## EXERCISE PROMPT
Everything from the first line of the data through the line with "from mathutils import" is to be echoed exactly, minus the pictures.

"""

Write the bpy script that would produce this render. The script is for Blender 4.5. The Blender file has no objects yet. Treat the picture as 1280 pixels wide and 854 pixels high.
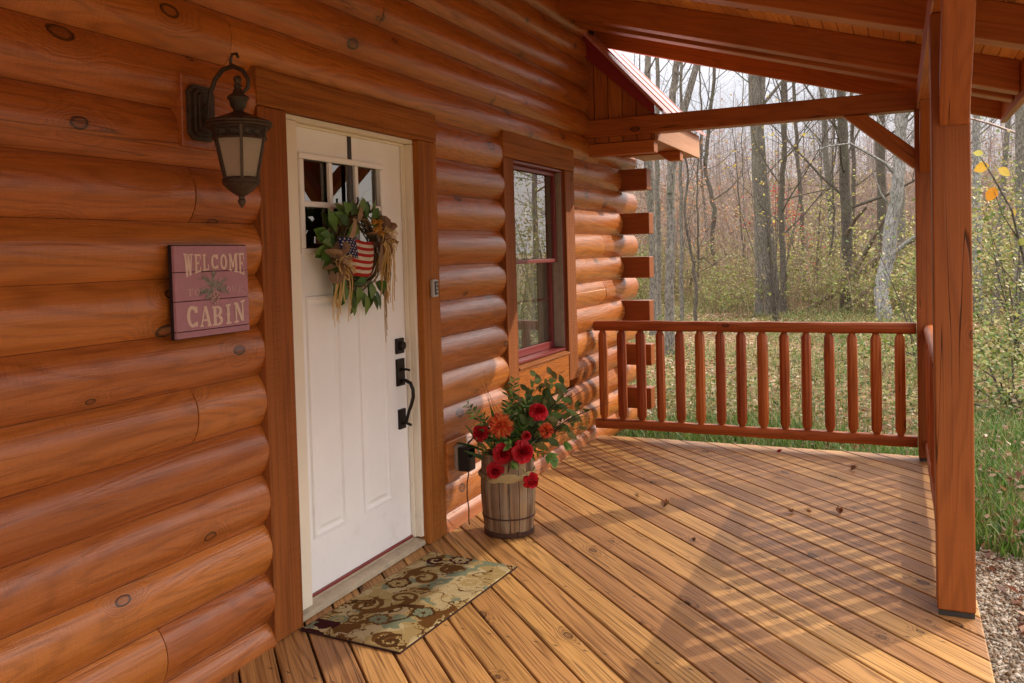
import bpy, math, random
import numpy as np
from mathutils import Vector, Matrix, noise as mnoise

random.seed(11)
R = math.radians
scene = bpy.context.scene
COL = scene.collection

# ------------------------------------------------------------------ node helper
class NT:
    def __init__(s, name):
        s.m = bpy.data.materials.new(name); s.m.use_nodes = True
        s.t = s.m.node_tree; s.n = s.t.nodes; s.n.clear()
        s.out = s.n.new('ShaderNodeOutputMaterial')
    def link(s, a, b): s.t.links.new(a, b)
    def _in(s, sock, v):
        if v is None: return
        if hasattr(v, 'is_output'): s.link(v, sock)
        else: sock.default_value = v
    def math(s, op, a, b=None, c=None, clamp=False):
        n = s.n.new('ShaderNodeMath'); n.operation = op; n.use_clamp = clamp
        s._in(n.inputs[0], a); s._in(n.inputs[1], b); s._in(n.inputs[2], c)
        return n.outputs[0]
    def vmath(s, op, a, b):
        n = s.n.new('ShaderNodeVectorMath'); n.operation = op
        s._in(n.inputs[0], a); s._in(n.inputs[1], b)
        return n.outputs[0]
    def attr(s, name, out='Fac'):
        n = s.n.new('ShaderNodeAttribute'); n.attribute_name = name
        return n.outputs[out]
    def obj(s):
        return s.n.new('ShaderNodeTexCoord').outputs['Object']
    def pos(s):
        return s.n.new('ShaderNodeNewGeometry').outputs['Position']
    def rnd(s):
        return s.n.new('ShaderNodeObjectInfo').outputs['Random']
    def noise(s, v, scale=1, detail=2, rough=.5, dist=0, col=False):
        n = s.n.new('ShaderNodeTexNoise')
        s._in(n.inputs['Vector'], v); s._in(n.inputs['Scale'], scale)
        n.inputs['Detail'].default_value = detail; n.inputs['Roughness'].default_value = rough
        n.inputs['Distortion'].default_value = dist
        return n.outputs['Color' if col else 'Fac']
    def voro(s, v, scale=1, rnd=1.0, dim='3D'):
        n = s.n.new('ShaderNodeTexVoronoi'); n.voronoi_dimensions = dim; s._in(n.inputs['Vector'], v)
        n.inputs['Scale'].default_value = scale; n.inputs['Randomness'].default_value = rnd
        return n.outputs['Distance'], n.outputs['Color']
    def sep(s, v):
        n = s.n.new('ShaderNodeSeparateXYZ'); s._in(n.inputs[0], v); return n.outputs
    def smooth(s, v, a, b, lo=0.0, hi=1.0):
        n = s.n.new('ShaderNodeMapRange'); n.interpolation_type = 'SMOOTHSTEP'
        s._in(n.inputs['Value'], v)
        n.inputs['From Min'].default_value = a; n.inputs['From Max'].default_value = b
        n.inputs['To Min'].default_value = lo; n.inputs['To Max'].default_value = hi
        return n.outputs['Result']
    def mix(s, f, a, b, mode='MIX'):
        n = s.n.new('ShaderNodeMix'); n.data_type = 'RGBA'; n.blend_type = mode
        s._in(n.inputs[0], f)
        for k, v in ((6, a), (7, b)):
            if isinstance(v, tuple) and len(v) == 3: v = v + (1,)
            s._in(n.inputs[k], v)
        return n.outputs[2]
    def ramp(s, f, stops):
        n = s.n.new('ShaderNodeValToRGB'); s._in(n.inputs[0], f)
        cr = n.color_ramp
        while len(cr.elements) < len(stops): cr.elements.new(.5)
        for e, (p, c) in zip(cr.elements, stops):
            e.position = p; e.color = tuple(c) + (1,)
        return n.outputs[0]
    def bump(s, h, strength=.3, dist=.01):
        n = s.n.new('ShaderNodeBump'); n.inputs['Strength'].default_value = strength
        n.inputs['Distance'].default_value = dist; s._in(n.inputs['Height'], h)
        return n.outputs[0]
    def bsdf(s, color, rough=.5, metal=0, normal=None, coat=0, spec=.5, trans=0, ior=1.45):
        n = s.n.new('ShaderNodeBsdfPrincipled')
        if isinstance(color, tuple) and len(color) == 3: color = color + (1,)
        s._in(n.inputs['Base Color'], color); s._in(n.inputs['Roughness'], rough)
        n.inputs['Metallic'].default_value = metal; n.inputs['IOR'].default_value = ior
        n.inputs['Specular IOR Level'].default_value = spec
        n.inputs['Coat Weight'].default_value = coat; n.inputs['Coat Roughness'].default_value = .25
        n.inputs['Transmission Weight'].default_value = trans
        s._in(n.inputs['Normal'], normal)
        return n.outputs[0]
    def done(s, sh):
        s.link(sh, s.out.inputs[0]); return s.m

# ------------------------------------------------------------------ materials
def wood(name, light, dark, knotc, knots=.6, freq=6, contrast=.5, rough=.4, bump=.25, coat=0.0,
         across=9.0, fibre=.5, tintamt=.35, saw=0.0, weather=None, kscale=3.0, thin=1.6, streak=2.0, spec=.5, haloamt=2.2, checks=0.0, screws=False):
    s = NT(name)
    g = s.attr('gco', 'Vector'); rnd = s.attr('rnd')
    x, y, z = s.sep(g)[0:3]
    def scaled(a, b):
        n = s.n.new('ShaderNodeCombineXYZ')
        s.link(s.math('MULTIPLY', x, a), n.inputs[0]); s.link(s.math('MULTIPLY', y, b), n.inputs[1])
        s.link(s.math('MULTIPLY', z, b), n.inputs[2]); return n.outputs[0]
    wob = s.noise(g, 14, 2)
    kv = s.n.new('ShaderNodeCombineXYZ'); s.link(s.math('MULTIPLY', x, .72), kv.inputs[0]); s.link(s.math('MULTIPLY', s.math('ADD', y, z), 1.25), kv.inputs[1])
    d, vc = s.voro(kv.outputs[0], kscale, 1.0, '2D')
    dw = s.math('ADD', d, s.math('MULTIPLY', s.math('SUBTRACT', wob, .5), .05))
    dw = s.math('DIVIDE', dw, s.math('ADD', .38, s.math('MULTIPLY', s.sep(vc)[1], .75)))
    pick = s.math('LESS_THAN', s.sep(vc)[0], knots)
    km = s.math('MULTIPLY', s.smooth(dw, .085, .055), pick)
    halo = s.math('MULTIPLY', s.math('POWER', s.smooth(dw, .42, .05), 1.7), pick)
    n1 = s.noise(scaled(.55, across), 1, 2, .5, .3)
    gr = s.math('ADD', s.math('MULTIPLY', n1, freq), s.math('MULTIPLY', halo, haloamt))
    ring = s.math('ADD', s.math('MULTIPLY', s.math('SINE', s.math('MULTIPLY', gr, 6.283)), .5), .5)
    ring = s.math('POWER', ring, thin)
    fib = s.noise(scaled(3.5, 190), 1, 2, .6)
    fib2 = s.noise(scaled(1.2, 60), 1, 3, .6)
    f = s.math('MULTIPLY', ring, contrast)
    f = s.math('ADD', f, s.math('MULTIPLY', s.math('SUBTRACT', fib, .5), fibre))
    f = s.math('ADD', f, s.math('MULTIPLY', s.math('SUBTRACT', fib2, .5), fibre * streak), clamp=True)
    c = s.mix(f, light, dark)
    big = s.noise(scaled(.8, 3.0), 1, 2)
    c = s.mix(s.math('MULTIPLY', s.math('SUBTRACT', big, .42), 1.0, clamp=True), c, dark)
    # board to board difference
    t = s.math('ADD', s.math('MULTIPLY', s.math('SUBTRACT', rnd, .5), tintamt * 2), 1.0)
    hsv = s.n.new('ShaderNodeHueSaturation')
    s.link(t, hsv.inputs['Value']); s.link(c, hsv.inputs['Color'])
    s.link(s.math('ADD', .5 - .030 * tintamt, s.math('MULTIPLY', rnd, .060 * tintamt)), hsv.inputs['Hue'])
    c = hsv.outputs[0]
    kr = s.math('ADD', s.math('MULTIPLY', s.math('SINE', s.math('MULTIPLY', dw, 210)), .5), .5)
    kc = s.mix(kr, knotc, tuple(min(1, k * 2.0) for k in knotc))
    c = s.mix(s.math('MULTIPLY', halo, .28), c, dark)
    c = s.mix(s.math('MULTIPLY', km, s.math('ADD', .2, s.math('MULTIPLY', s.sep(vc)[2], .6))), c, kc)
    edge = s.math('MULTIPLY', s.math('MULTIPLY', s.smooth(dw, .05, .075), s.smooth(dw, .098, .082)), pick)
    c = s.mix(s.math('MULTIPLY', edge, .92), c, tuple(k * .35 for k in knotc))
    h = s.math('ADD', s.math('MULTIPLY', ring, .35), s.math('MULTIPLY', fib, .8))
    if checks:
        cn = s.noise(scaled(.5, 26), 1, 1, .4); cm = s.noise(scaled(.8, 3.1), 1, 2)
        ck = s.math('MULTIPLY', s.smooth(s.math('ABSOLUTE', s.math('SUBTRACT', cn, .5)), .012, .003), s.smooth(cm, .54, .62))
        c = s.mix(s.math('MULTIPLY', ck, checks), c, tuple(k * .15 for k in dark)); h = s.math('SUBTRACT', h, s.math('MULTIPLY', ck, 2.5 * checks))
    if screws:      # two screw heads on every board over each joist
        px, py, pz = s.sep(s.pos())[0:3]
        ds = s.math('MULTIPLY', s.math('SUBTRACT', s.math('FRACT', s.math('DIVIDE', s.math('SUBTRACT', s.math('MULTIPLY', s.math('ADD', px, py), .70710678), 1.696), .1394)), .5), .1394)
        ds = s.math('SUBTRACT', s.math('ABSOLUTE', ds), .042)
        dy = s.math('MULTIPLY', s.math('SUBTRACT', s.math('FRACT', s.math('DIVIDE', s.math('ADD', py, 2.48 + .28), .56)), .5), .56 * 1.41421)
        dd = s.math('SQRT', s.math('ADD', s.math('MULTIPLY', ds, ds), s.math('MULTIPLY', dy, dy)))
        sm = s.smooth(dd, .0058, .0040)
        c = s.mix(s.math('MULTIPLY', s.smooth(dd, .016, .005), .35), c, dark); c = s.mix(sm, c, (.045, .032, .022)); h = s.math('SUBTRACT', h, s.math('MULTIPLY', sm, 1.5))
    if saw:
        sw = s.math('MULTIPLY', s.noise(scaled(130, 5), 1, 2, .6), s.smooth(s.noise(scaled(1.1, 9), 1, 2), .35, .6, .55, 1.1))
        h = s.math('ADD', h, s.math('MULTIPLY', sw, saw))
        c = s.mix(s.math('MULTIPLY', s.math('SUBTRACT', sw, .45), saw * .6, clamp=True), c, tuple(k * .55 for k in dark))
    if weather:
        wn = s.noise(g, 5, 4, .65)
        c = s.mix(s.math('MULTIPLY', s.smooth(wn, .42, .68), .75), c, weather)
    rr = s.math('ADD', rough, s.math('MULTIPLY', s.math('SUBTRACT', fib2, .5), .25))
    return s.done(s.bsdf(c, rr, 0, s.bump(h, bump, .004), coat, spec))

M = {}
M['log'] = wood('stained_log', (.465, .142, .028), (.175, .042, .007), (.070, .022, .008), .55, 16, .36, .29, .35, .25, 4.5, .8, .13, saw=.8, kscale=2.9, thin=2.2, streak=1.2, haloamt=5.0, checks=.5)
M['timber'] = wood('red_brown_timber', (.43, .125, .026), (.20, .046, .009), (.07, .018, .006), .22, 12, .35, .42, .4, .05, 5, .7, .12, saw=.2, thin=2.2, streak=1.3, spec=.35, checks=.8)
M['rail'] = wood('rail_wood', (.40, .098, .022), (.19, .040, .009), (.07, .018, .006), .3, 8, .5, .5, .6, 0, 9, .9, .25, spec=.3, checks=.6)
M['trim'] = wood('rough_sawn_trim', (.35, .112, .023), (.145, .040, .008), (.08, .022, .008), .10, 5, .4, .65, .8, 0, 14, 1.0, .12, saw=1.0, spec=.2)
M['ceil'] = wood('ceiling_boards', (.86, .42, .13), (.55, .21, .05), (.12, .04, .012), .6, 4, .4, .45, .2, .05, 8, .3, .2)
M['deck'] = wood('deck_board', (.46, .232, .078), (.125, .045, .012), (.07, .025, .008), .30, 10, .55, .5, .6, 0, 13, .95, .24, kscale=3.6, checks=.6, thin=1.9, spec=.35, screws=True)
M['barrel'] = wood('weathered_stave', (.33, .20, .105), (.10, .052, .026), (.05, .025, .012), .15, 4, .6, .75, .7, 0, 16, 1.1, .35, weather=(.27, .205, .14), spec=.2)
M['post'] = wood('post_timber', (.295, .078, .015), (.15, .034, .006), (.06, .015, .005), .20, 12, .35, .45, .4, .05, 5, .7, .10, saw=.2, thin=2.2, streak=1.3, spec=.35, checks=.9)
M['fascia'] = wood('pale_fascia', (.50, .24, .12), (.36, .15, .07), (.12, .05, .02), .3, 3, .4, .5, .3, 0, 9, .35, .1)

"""

## THE ANSWER
Write the bpy script that would produce this render. The script is for Blender 4.5. The Blender file has no objects yet. Treat the picture as 1280 pixels wide and 854 pixels high.
import bpy, math, random
import numpy as np
from mathutils import Vector, Matrix, noise as mnoise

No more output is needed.